WHAT TO PRODUCE: Write each line out exactly, leaving none out.

DATA PROVIDED:
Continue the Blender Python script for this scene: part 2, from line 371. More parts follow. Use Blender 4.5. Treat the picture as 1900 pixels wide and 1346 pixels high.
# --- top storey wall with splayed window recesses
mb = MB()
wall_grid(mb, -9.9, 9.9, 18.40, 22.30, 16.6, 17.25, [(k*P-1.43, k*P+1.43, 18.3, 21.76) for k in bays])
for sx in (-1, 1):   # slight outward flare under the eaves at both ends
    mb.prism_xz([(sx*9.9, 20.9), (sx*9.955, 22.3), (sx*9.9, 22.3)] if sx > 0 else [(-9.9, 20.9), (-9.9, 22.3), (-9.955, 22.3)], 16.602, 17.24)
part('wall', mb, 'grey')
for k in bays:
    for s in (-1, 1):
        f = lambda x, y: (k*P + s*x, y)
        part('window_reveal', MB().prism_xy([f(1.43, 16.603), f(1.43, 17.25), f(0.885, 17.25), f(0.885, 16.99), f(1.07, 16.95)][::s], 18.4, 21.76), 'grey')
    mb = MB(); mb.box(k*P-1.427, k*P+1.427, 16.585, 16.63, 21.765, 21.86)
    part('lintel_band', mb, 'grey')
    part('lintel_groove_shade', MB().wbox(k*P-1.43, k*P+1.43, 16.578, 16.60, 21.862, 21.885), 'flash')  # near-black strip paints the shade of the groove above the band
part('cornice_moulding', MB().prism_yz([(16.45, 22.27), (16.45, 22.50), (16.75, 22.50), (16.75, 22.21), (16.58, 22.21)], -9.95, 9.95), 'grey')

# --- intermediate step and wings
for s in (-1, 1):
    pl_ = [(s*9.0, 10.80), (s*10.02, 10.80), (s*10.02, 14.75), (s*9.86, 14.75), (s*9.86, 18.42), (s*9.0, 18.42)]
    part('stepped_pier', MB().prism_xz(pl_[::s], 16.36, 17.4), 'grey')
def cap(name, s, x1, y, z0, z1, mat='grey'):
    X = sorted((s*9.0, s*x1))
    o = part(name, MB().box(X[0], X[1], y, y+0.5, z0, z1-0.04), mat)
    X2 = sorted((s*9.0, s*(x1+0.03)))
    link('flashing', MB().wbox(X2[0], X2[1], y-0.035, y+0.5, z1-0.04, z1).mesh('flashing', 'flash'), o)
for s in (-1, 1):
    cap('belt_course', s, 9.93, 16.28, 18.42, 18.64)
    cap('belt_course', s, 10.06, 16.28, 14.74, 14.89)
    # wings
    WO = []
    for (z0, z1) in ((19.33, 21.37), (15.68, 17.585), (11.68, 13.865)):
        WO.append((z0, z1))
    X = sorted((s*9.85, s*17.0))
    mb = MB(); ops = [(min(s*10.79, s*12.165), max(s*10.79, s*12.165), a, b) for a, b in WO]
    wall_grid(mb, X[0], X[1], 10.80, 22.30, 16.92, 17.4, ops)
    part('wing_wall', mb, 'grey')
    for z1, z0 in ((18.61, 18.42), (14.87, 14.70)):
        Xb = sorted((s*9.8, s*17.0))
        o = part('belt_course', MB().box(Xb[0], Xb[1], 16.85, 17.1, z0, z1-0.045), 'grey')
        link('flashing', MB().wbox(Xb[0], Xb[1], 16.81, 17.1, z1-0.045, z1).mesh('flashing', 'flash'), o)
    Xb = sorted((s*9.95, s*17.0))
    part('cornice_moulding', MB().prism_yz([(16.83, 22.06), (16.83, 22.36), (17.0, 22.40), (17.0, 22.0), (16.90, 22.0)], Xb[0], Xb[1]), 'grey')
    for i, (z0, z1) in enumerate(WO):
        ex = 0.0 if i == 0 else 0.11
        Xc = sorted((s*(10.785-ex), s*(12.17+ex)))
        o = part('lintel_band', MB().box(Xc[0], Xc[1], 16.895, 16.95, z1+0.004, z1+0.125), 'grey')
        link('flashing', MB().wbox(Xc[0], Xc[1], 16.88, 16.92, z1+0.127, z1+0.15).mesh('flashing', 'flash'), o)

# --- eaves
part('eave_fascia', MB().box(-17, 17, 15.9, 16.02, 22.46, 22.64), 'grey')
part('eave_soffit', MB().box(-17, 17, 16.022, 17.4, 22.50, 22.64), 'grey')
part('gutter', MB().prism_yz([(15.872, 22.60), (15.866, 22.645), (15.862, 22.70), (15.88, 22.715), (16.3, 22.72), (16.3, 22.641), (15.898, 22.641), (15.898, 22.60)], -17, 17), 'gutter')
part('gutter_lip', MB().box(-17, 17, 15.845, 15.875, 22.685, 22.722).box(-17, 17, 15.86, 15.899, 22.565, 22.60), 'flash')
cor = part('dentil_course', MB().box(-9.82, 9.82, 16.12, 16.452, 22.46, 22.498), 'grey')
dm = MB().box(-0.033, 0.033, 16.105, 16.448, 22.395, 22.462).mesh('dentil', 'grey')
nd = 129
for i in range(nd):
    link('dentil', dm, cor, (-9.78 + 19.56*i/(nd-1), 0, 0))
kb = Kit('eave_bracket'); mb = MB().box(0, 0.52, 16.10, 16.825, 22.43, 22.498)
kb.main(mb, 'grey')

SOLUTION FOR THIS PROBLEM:
Continue the Blender Python script for this scene: part 2, from line 371. More parts follow. Use Blender 4.5. Treat the picture as 1900 pixels wide and 1346 pixels high.
# --- top storey wall with splayed window recesses
mb = MB()
wall_grid(mb, -9.9, 9.9, 18.40, 22.30, 16.6, 17.25, [(k*P-1.43, k*P+1.43, 18.3, 21.76) for k in bays])
for sx in (-1, 1):   # slight outward flare under the eaves at both ends
    mb.prism_xz([(sx*9.9, 20.9), (sx*9.955, 22.3), (sx*9.9, 22.3)] if sx > 0 else [(-9.9, 20.9), (-9.9, 22.3), (-9.955, 22.3)], 16.602, 17.24)
part('wall', mb, 'grey')
for k in bays:
    for s in (-1, 1):
        f = lambda x, y: (k*P + s*x, y)
        part('window_reveal', MB().prism_xy([f(1.43, 16.603), f(1.43, 17.25), f(0.885, 17.25), f(0.885, 16.99), f(1.07, 16.95)][::s], 18.4, 21.76), 'grey')
    mb = MB(); mb.box(k*P-1.427, k*P+1.427, 16.585, 16.63, 21.765, 21.86)
    part('lintel_band', mb, 'grey')
    part('lintel_groove_shade', MB().wbox(k*P-1.43, k*P+1.43, 16.578, 16.60, 21.862, 21.885), 'flash')  # near-black strip paints the shade of the groove above the band
part('cornice_moulding', MB().prism_yz([(16.45, 22.27), (16.45, 22.50), (16.75, 22.50), (16.75, 22.21), (16.58, 22.21)], -9.95, 9.95), 'grey')

# --- intermediate step and wings
for s in (-1, 1):
    pl_ = [(s*9.0, 10.80), (s*10.02, 10.80), (s*10.02, 14.75), (s*9.86, 14.75), (s*9.86, 18.42), (s*9.0, 18.42)]
    part('stepped_pier', MB().prism_xz(pl_[::s], 16.36, 17.4), 'grey')
def cap(name, s, x1, y, z0, z1, mat='grey'):
    X = sorted((s*9.0, s*x1))
    o = part(name, MB().box(X[0], X[1], y, y+0.5, z0, z1-0.04), mat)
    X2 = sorted((s*9.0, s*(x1+0.03)))
    link('flashing', MB().wbox(X2[0], X2[1], y-0.035, y+0.5, z1-0.04, z1).mesh('flashing', 'flash'), o)
for s in (-1, 1):
    cap('belt_course', s, 9.93, 16.28, 18.42, 18.64)
    cap('belt_course', s, 10.06, 16.28, 14.74, 14.89)
    # wings
    WO = []
    for (z0, z1) in ((19.33, 21.37), (15.68, 17.585), (11.68, 13.865)):
        WO.append((z0, z1))
    X = sorted((s*9.85, s*17.0))
    mb = MB(); ops = [(min(s*10.79, s*12.165), max(s*10.79, s*12.165), a, b) for a, b in WO]
    wall_grid(mb, X[0], X[1], 10.80, 22.30, 16.92, 17.4, ops)
    part('wing_wall', mb, 'grey')
    for z1, z0 in ((18.61, 18.42), (14.87, 14.70)):
        Xb = sorted((s*9.8, s*17.0))
        o = part('belt_course', MB().box(Xb[0], Xb[1], 16.85, 17.1, z0, z1-0.045), 'grey')
        link('flashing', MB().wbox(Xb[0], Xb[1], 16.81, 17.1, z1-0.045, z1).mesh('flashing', 'flash'), o)
    Xb = sorted((s*9.95, s*17.0))
    part('cornice_moulding', MB().prism_yz([(16.83, 22.06), (16.83, 22.36), (17.0, 22.40), (17.0, 22.0), (16.90, 22.0)], Xb[0], Xb[1]), 'grey')
    for i, (z0, z1) in enumerate(WO):
        ex = 0.0 if i == 0 else 0.11
        Xc = sorted((s*(10.785-ex), s*(12.17+ex)))
        o = part('lintel_band', MB().box(Xc[0], Xc[1], 16.895, 16.95, z1+0.004, z1+0.125), 'grey')
        link('flashing', MB().wbox(Xc[0], Xc[1], 16.88, 16.92, z1+0.127, z1+0.15).mesh('flashing', 'flash'), o)

# --- eaves
part('eave_fascia', MB().box(-17, 17, 15.9, 16.02, 22.46, 22.64), 'grey')
part('eave_soffit', MB().box(-17, 17, 16.022, 17.4, 22.50, 22.64), 'grey')
part('gutter', MB().prism_yz([(15.872, 22.60), (15.866, 22.645), (15.862, 22.70), (15.88, 22.715), (16.3, 22.72), (16.3, 22.641), (15.898, 22.641), (15.898, 22.60)], -17, 17), 'gutter')
part('gutter_lip', MB().box(-17, 17, 15.845, 15.875, 22.685, 22.722).box(-17, 17, 15.86, 15.899, 22.565, 22.60), 'flash')
cor = part('dentil_course', MB().box(-9.82, 9.82, 16.12, 16.452, 22.46, 22.498), 'grey')
dm = MB().box(-0.033, 0.033, 16.105, 16.448, 22.395, 22.462).mesh('dentil', 'grey')
nd = 129
for i in range(nd):
    link('dentil', dm, cor, (-9.78 + 19.56*i/(nd-1), 0, 0))
kb = Kit('eave_bracket'); mb = MB().box(0, 0.52, 16.10, 16.825, 22.43, 22.498)
kb.main(mb, 'grey')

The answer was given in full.